Description
From various responses, I am confused about the meaning of Undefined Behaviour in rust. Coming from a C++ background, and having done extensive personal research on undefined behaviour, I understand the term to be literal, behaviour which is not defined. In C++ and C it is explicitly specified as "Behaviour for which this international standard poses no limitations". In a number of specifications I have written, I have adopted similar wording. As far as I can tell, rust does not explicitly define the term, so I assumed it has the same meaning (and it seems to have that same meaning). In particular this definition permits an implementation which assigns some meaning to undefined behaviour, while still conforming to the standard/specification (As an example, see clang and gcc with union type-punning in C++). However, in particular, a comment on #84 leads me to believe, this would not be valid in rust. If so, would it be reasonable to provide an explicit definition for the term, and is there a particular reason why a restricted interpreation of the term is beneficial to rust?

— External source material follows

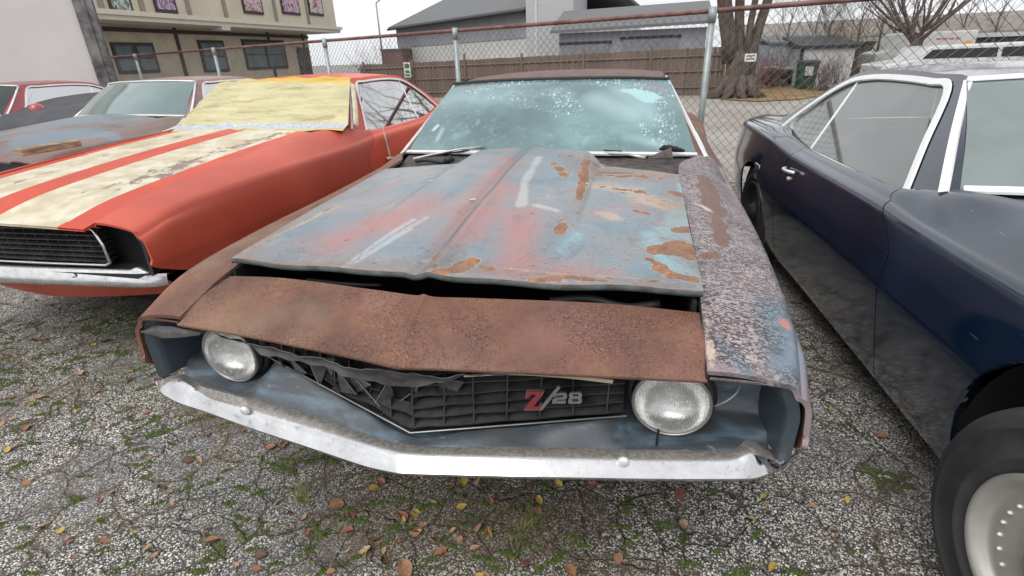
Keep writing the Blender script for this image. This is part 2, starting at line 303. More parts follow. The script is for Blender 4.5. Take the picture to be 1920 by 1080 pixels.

One point, I've noticed that UB has to be justified by the optimizations it enables. I would add that undefined behaviour was never intended to be a key to optimizations, it just happens that as a result of it's definition, and the conformance clause of the mentioned standards permit optimizations that assume UB doesn't occur. Rather, the original intent, at least from what I can determine, was to provide an escape hatch to portions of the standard that either cannot be specified or doesn't want to be specified, because some reasonable implementation would not be able to provide particular behaviour. If this is in fact the case in UCG, would it be reasonable to extend this justification to include reasonable implementations, not just optimizations, that are enabled as a result of the undefined behaviour.